Some more than 200 company executives are planning to cut their workforce in the coming weeks in a bid to help tame their operation costs brought by a wobbly economy.

This is according a Central bank survey which polled 1,000 Chief executives in various fields, with 25.7 percent of those sampled considering sending their staff home.

This even as Kenyan private sector businesses reported a rise in employment numbers at the start of the year, according to the January headline PMI which rose by 49.8 during the month up from 48.8 in December, and was almost level with the 50.0 mark which signals a stabilisation.

It was a period that ended a four-month run of decline in business growth. However, the rate of job creation was only slight overall. Firms noted an increase in staffing often cited the hiring of short-term workers as demand conditions stabilised and outstanding workloads rose.

In fact, the volume of outstanding business at Kenyan firms ticked higher over the course of January, marking the first increase for three months. However, the rate at which backlogs rose since the previous survey period was only mild.
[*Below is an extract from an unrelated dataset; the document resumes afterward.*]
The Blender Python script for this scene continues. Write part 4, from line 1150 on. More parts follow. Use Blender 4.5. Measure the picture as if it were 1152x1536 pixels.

“The Kenya Purchasing Managers Index (PMI) rose in January as business conditions for the private sector stepped closer to stability. Agriculture, construction and service sector companies reported increased activity.

However, there were further declines in manufacturing and the wholesale and retail sectors, with firms remaining under pressure from insufficient cash flow. Still, jobs increased in January as demand conditions stabilized.

New export orders grew for an eleventh straight month as demand from the UK and Germany picked up, presumably due to Kenya’s weaker exchange rate,” said Christopher Legilisho, Economist at Standard Bank.